Malcolm Gladwell urges us in his bestseller, Blink, to rely more on our instincts. Is he wrong? Did you intend your book to be a rebuke of his?
Malcolm Gladwell was one of my inspirations as I was writing Political Animals. I am in awe of his story-telling abilities. And he influenced me more than anyone else in the way I structured the book. I followed his example of marrying “stories and studies,” as he puts it.
That said, he has led a lot of people to believe they should follow their instincts.
But I think he has been misinterpreted. Blink doesn’t say we should go with our instincts under all circumstances. In the one chapter in his book in which he expressly deals with a political subject – the election of Warren Harding – he goes out of his way to observe that our instincts can’t always be trusted. It was because of our instincts that we got saddled with a president like Harding. He looked like a president so we made him one (though there’s more to the story than that, to be sure).
I may be wrong but I think Gladwell would actually like my book. At least I hope so. Nothing in it contradicts his main points in Blink.
How did your background as a historian affect the way you wrote the book?
You can take the historian out of the library and put him in the lab but in the end he’s still a historian. Every page of the book reflects my training. It’s in the stories I tell, of course, which I picked up from years studying the history of politics and the presidency. And it’s in the emphasis I place on context.

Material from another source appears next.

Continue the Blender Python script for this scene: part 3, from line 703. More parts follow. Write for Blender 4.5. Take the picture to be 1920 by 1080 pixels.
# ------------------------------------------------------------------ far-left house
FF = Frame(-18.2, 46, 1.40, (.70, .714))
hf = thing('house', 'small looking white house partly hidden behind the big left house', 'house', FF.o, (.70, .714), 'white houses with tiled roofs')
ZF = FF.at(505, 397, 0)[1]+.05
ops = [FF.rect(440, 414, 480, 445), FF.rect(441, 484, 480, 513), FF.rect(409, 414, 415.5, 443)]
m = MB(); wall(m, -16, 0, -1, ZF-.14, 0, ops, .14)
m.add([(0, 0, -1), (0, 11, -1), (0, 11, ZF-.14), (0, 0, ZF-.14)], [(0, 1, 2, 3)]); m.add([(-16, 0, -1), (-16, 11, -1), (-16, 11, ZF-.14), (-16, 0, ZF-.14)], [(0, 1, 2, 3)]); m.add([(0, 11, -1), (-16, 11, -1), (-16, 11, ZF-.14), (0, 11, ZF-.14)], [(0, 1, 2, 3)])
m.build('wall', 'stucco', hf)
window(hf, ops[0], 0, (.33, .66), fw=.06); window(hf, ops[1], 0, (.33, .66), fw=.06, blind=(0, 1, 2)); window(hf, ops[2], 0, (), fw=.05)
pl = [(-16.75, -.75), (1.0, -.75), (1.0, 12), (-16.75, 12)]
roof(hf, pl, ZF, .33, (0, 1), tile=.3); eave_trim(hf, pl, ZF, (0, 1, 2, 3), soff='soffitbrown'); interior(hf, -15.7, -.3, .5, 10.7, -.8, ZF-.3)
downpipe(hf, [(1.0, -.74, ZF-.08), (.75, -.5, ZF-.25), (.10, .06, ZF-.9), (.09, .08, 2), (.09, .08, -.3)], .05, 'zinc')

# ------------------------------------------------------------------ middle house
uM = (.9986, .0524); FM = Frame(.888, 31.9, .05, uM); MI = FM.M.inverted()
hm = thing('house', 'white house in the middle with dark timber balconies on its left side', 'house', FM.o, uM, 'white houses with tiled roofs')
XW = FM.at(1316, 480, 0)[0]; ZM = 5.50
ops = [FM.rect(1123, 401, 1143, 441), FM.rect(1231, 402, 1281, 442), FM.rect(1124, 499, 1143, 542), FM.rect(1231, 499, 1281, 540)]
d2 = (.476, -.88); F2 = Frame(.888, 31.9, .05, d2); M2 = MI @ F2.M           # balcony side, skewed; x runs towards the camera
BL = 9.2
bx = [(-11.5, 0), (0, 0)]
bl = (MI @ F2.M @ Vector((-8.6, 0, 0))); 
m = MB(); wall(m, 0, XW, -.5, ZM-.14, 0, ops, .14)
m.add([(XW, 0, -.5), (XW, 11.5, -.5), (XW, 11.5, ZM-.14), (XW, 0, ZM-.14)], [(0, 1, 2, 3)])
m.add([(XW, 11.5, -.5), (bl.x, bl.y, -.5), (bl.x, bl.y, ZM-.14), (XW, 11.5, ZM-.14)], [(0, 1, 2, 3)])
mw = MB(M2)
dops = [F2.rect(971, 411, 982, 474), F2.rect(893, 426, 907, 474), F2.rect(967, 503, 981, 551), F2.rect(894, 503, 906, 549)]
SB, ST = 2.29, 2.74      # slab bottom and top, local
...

The most constant refrain of the book is that context is everything. Our goal as voters should be to make sure that we only go on instinct when the context is right. See a shadowy figure in the distance down a dark alley? Follow your instincts and run! That’s an example of a Stone Age instinct working to our advantage. The context is right. But if you catch a few sound bites of a politician on television don’t lull yourself into thinking you know him, though your brain will incline you to think that you do. That’s evolution playing a trick on you. The context is wrong. We can only really read people well when we live with them in close surroundings over long periods of time.